WESTPORT — The Representative Town Meeting voted 28-3 Thursday night to appropriate $1 million to fund portable classrooms at Bedford Middle School next year.

This followed an impassioned discussion in which residents appeared divided on how to configure town’s schools until Coleytown Middle School reopens, hopefully in the fall of 2020 according to recent reports.

The RTM’s decision comes on the heels of the Board of Finance’s Wednesday night vote to reject a $4 million request from the Board of Education for 14 portables to be housed at the elementary schools as part of the K-6 plan.

Under the plan, all the town’s incoming sixth-graders would have stayed at the elementary schools next year, and all seventh and eighth-grade students were to attend Westport’s sole remaining junior high, Bedford Middle School.

Instead, the Board of Finance voted to amend the $4 million request to $1 million for portables at Bedford, effectively killing the K-6 option and implementing a plan in which all town’s middle school students will attend Bedford next year.

However, many parents questioned the decision to switch plans, arguing it was not in their purview to go reverse the K-6 plan recommended by Superintedent of Schools Colleen Palmer and the Board of Education.

“As to where our students should be housed next year, there has been a comprehensive process that should not be overruled. ... The middle school is already crowded,” resident Becky Martin said, noting the Community Advisory Committee recommended the K-6 plan and said the 6-8 plan was not a good option for the town.

All of town’s middle school students have attended Bedford since Coleytown closed due to mold issues in September.

The BOE approved the K-6 plan in December. But in the months since, it was revealed it would cost a projected $3.6 million for 14 portables for five years, far more than the BOE expected when it approved the plan. On Monday, the BOE reaffirmed its commitment to the K-6 plan in a 4-3 vote.

RTM member Amy Kaplan agreed the RTM should not overturn the education board’s recommendation.
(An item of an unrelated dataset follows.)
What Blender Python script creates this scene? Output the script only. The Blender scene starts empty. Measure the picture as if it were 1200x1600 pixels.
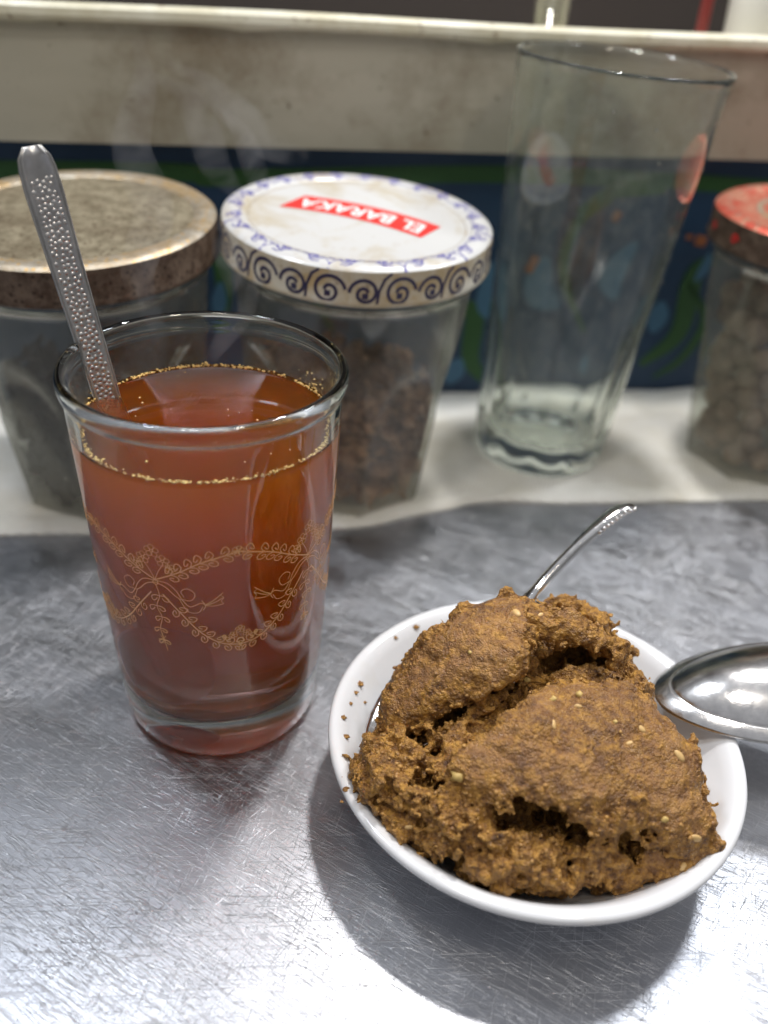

“Now is not the time to be nickel and diming the plans that our educators have deemed is the best course for the education, social, and mental well-being of our students,” Kaplan said.

Kaplan and fellow RTM members Mark Friedman and Arline Gertzoff favored the K-6 plan and were the three representatives to vote against the $1 million appropriation for portables at Bedford.

Speaking through tears, parent Rachel Cohn said she fears sending her current fifth-grader to a large, combined Coleytown and Bedford middle school next year.

“How will this school prevent kids from getting lost in the crowd? How will we foster nurturing relationships with teachers in small group environments? How we will we prevent anonymity and the anxiety and other social and emotional outcomes that this can cause? Bullying, vaping, sexual harassment, sexual assault, drugs, and every undesirable behavior that one can think of. In an overcrowded environment, how will these be known of, shone a light on, and addressed,” Cohn said.

Several RTM members also expressed concern about the number of students who would be at Bedford under the 6-8 plan.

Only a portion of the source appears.